* **Problem description**:
Return every line of the records below verbatim, with no pictures in the copy.

[Scene modeling code data]
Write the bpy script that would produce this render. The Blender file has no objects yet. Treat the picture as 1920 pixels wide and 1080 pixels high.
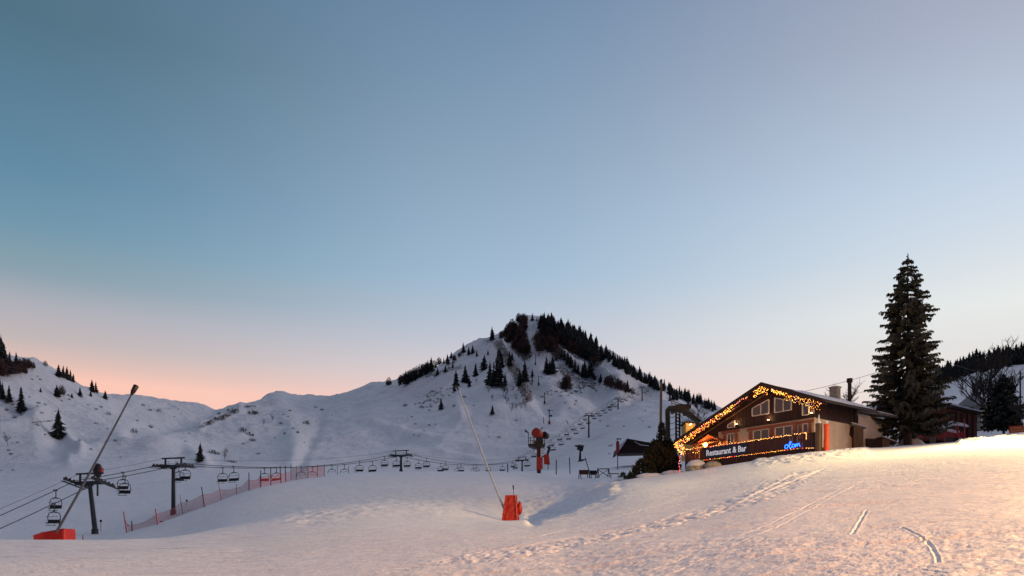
import bpy, bmesh, math, random
import numpy as np
from mathutils import Vector, Matrix
R = math.radians
F = 1500.0; HX = 960.0; HY = 1045.0     # focal length in photo pixels, principal column, horizon row
S = bpy.context.scene
COL = S.collection
# ------------------------------------------------------------------ camera
cd = bpy.data.cameras.new("camera"); cam = bpy.data.objects.new("camera", cd); COL.objects.link(cam)
cam.location = (0, 0, 0); cam.rotation_euler = (R(90), 0, 0)
cd.sensor_width = 36; cd.lens = 36 * F / 1920; cd.shift_y = (HY - 540) / 1920
cd.clip_start = 0.1; cd.clip_end = 20000
S.camera = cam
# ------------------------------------------------------------------ sky
def lin(c):
    c = [v / 255 for v in c]
    return tuple((v / 12.92 if v <= .04045 else ((v + .055) / 1.055) ** 2.4) for v in c) + (1,)
W = bpy.data.worlds.new("World"); S.world = W; W.use_nodes = True
nt = W.node_tree; N = nt.nodes; L = nt.links; N.clear()
out = N.new('ShaderNodeOutputWorld'); bg = N.new('ShaderNodeBackground'); L.new(bg.outputs[0], out.inputs[0])
tc = N.new('ShaderNodeTexCoord'); sep = N.new('ShaderNodeSeparateXYZ'); L.new(tc.outputs['Generated'], sep.inputs[0])
def ramp(stops):
    r = N.new('ShaderNodeValToRGB'); e = r.color_ramp.elements
    r.color_ramp.interpolation = 'EASE' if False else 'LINEAR'
    while len(e) < len(stops): e.new(0.5)
    for el, (p, c) in zip(e, stops): el.position = p; el.color = lin(c)
    L.new(sep.outputs[2], r.inputs[0]); return r
ZEN = [(.72, (158, 168, 192)), (1.0, (206, 210, 230))]
rl = ramp([(0, (200, 150, 140)), (.15, (252, 196, 174)), (.19, (254, 200, 181)), (.205, (226, 191, 180)), (.228, (194, 182, 182)), (.262, (174, 175, 184)), (.292, (139, 161, 173)), (.34, (112, 150, 171)), (.386, (98, 138, 164)), (.506, (81, 114, 133)), (.60, (84, 114, 138))] + ZEN)
rm = ramp([(0, (236, 190, 180)), (.15, (248, 204, 190)), (.19, (240, 205, 198)), (.225, (221, 209, 211)), (.26, (196, 200, 212)), (.33, (164, 189, 212)), (.445, (142, 167, 191)), (.572, (114, 141, 171)), (.61, (108, 134, 164))] + ZEN)
rr = ramp([(0, (236, 222, 210)), (.18, (236, 228, 222)), (.225, (229, 228, 226)), (.264, (233, 236, 234)), (.32, (214, 224, 233)), (.386, (197, 212, 231)), (.506, (171, 178, 198)), (.62, (146, 154, 176))] + ZEN[1:])
def math_(op, a, b=None, clamp=False):
    m = N.new('ShaderNodeMath'); m.operation = op; m.use_clamp = clamp
    for i, v in enumerate((a, b)):
        if v is None: continue
        if isinstance(v, (int, float)): m.inputs[i].default_value = v
        else: L.new(v, m.inputs[i])
    return m.outputs[0]
x2 = math_('POWER', math_('ABSOLUTE', sep.outputs[0]), 2); y2 = math_('POWER', math_('ABSOLUTE', sep.outputs[1]), 2)
hor = math_('SQRT', math_('ADD', math_('ADD', x2, y2), 1e-6))
az = math_('DIVIDE', sep.outputs[0], hor)
def mr(inp, a, b):
    m = N.new('ShaderNodeMapRange'); m.interpolation_type = 'SMOOTHSTEP'
    m.inputs[1].default_value = a; m.inputs[2].default_value = b; L.new(inp, m.inputs[0]); return m.outputs[0]
def mixc(f, a, b, t='MIX'):
    m = N.new('ShaderNodeMix'); m.data_type = 'RGBA'; m.blend_type = t
    if isinstance(f, float): m.inputs[0].default_value = f
    else: L.new(f, m.inputs[0])
    for k, v in ((6, a), (7, b)):
        if isinstance(v, tuple): m.inputs[k].default_value = v
        else: L.new(v, m.inputs[k])
    return m.outputs[2]
sky = mixc(mr(az, -.58, .06), rl.outputs[0], rm.outputs[0])
sky = mixc(mr(az, -.05, .60), sky, rr.outputs[0])
back = mr(sep.outputs[1], .25, -.5)
sky = mixc(back, sky, lin((64, 76, 100)))
skn = N.new('ShaderNodeTexNoise'); skn.inputs['Scale'].default_value = 2.2; skn.inputs['Detail'].default_value = 3
skm = N.new('ShaderNodeMapping'); skm.inputs['Scale'].default_value = (1, 1, 3.2); L.new(tc.outputs['Generated'], skm.inputs[0]); L.new(skm.outputs[0], skn.inputs[0])
sk2 = N.new('ShaderNodeMapRange'); sk2.inputs[3].default_value = .985; sk2.inputs[4].default_value = 1.015; L.new(skn.outputs[0], sk2.inputs[0])
vm = N.new('ShaderNodeVectorMath'); vm.operation = 'SCALE'; L.new(sky, vm.inputs[0]); L.new(sk2.outputs[0], vm.inputs['Scale'])
L.new(vm.outputs[0], bg.inputs[0]); bg.inputs[1].default_value = 1.0
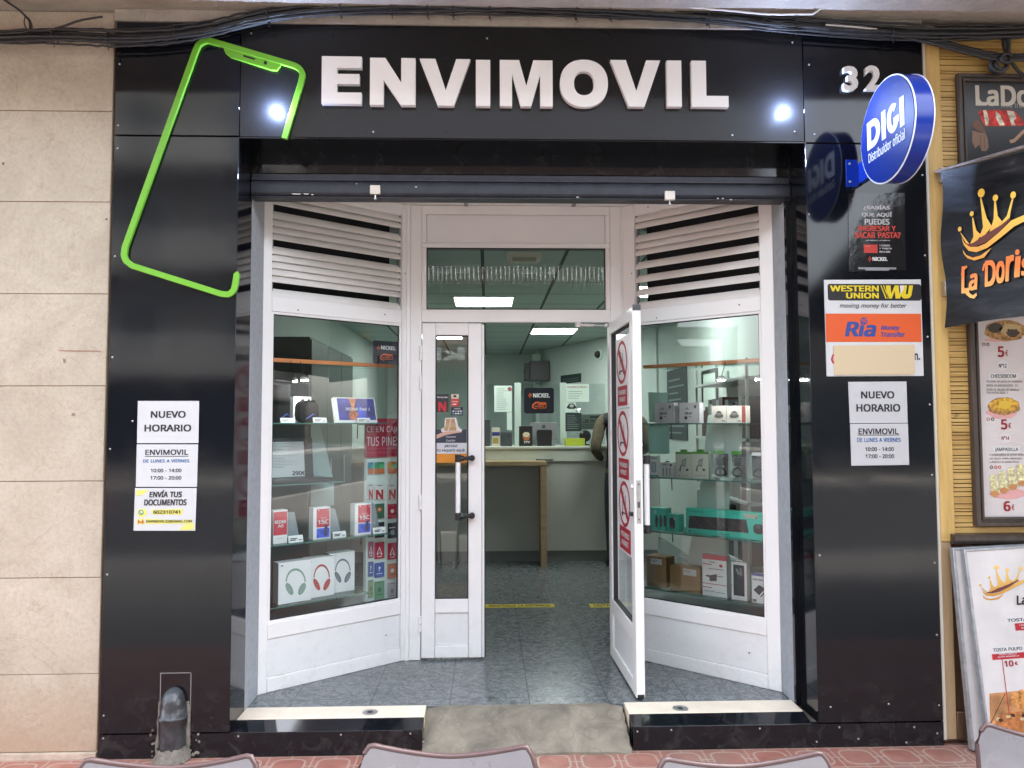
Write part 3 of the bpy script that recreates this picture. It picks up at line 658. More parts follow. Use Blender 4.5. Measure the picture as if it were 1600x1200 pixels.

* **Expected answer**:
Write the bpy script that would produce this render. The Blender file has no objects yet. Treat the picture as 1920 pixels wide and 1080 pixels high.
import bpy, bmesh, math, random
import numpy as np
from mathutils import Vector, Matrix
R = math.radians
F = 1500.0; HX = 960.0; HY = 1045.0     # focal length in photo pixels, principal column, horizon row
S = bpy.context.scene
COL = S.collection
# ------------------------------------------------------------------ camera
cd = bpy.data.cameras.new("camera"); cam = bpy.data.objects.new("camera", cd); COL.objects.link(cam)
cam.location = (0, 0, 0); cam.rotation_euler = (R(90), 0, 0)
cd.sensor_width = 36; cd.lens = 36 * F / 1920; cd.shift_y = (HY - 540) / 1920
cd.clip_start = 0.1; cd.clip_end = 20000
S.camera = cam
# ------------------------------------------------------------------ sky
def lin(c):
    c = [v / 255 for v in c]
    return tuple((v / 12.92 if v <= .04045 else ((v + .055) / 1.055) ** 2.4) for v in c) + (1,)
W = bpy.data.worlds.new("World"); S.world = W; W.use_nodes = True
nt = W.node_tree; N = nt.nodes; L = nt.links; N.clear()
out = N.new('ShaderNodeOutputWorld'); bg = N.new('ShaderNodeBackground'); L.new(bg.outputs[0], out.inputs[0])
tc = N.new('ShaderNodeTexCoord'); sep = N.new('ShaderNodeSeparateXYZ'); L.new(tc.outputs['Generated'], sep.inputs[0])
def ramp(stops):
    r = N.new('ShaderNodeValToRGB'); e = r.color_ramp.elements
    r.color_ramp.interpolation = 'EASE' if False else 'LINEAR'
    while len(e) < len(stops): e.new(0.5)
    for el, (p, c) in zip(e, stops): el.position = p; el.color = lin(c)
    L.new(sep.outputs[2], r.inputs[0]); return r
ZEN = [(.72, (158, 168, 192)), (1.0, (206, 210, 230))]
rl = ramp([(0, (200, 150, 140)), (.15, (252, 196, 174)), (.19, (254, 200, 181)), (.205, (226, 191, 180)), (.228, (194, 182, 182)), (.262, (174, 175, 184)), (.292, (139, 161, 173)), (.34, (112, 150, 171)), (.386, (98, 138, 164)), (.506, (81, 114, 133)), (.60, (84, 114, 138))] + ZEN)
rm = ramp([(0, (236, 190, 180)), (.15, (248, 204, 190)), (.19, (240, 205, 198)), (.225, (221, 209, 211)), (.26, (196, 200, 212)), (.33, (164, 189, 212)), (.445, (142, 167, 191)), (.572, (114, 141, 171)), (.61, (108, 134, 164))] + ZEN)
rr = ramp([(0, (236, 222, 210)), (.18, (236, 228, 222)), (.225, (229, 228, 226)), (.264, (233, 236, 234)), (.32, (214, 224, 233)), (.386, (197, 212, 231)), (.506, (171, 178, 198)), (.62, (146, 154, 176))] + ZEN[1:])
def math_(op, a, b=None, clamp=False):
    m = N.new('ShaderNodeMath'); m.operation = op; m.use_clamp = clamp
    for i, v in enumerate((a, b)):
        if v is None: continue
        if isinstance(v, (int, float)): m.inputs[i].default_value = v
        else: L.new(v, m.inputs[i])
    return m.outputs[0]
x2 = math_('POWER', math_('ABSOLUTE', sep.outputs[0]), 2); y2 = math_('POWER', math_('ABSOLUTE', sep.outputs[1]), 2)
hor = math_('SQRT', math_('ADD', math_('ADD', x2, y2), 1e-6))
az = math_('DIVIDE', sep.outputs[0], hor)
def mr(inp, a, b):
    m = N.new('ShaderNodeMapRange'); m.interpolation_type = 'SMOOTHSTEP'
    m.inputs[1].default_value = a; m.inputs[2].default_value = b; L.new(inp, m.inputs[0]); return m.outputs[0]
def mixc(f, a, b, t='MIX'):
    m = N.new('ShaderNodeMix'); m.data_type = 'RGBA'; m.blend_type = t
    if isinstance(f, float): m.inputs[0].default_value = f
    else: L.new(f, m.inputs[0])
    for k, v in ((6, a), (7, b)):
        if isinstance(v, tuple): m.inputs[k].default_value = v
        else: L.new(v, m.inputs[k])
    return m.outputs[2]
sky = mixc(mr(az, -.58, .06), rl.outputs[0], rm.outputs[0])
sky = mixc(mr(az, -.05, .60), sky, rr.outputs[0])
back = mr(sep.outputs[1], .25, -.5)
sky = mixc(back, sky, lin((64, 76, 100)))
skn = N.new('ShaderNodeTexNoise'); skn.inputs['Scale'].default_value = 2.2; skn.inputs['Detail'].default_value = 3
skm = N.new('ShaderNodeMapping'); skm.inputs['Scale'].default_value = (1, 1, 3.2); L.new(tc.outputs['Generated'], skm.inputs[0]); L.new(skm.outputs[0], skn.inputs[0])
sk2 = N.new('ShaderNodeMapRange'); sk2.inputs[3].default_value = .985; sk2.inputs[4].default_value = 1.015; L.new(skn.outputs[0], sk2.inputs[0])
vm = N.new('ShaderNodeVectorMath'); vm.operation = 'SCALE'; L.new(sky, vm.inputs[0]); L.new(sk2.outputs[0], vm.inputs['Scale'])
L.new(vm.outputs[0], bg.inputs[0]); bg.inputs[1].default_value = 1.0
Write part 3 of the bpy script that recreates this picture. It picks up at line 658. More parts follow. Use Blender 4.5. Measure the picture as if it were 1600x1200 pixels.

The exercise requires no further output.